Maybe they're all computer generated now, but I'd rather hang on to the image of some toy techie person trying to work out how to get a bug rowing a pea-pod boat into a small orange capsule.

Kinder Surprise! There's a good chance you probably will be…surprised, that is.

Some of the toys are truly inspired in a crazy creative kind of way, with little moving parts that slot together; like mini feats of engineering.

As you can probably tell, I am a fan: I've been collecting them on and off for over twenty years.



What can I say? I love tiny.

Wasted on kids in my opinion.

Though they're not always brilliant: not always a swiss clock with a bird popping out kind of brilliant...

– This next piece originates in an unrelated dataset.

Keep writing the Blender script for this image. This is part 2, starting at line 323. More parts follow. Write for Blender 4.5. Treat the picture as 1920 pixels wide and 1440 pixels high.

Sometimes just a boring lump of plastic, or - my least favourite surprise - a puzzle.
So disappointing.

But the ones that move, or wobble, or fly or even light up - like this dragon - well, you've got to be happy with that…(or maybe just me?)



Probably my favourite one is the mice in a box - frightening to think it's actually about 20 years old.



Simple but  clever: a little mechanism inside means every time you slide the box open either way, a mouse pops out.  I'm also quite keen on the kung-fu monkey that karate chops a piece of wood.

He really does.


I want to say they aren't as good now as they used to be - and I think they did take a dip into dull. But recently the Kinder toys seem back on form - a pony with a ring that clips on its back you can wear (well, not me..) I'd show you if I could find it. My daughter loves the flower fairies with petal skirts. Again I'd show you...

For some reason I still kind of weigh them by hand, in the possibly mistaken belief that heavier is better. And I still give the chocolate to anyone who'll have it.

Surely no one buys them for the chocolate?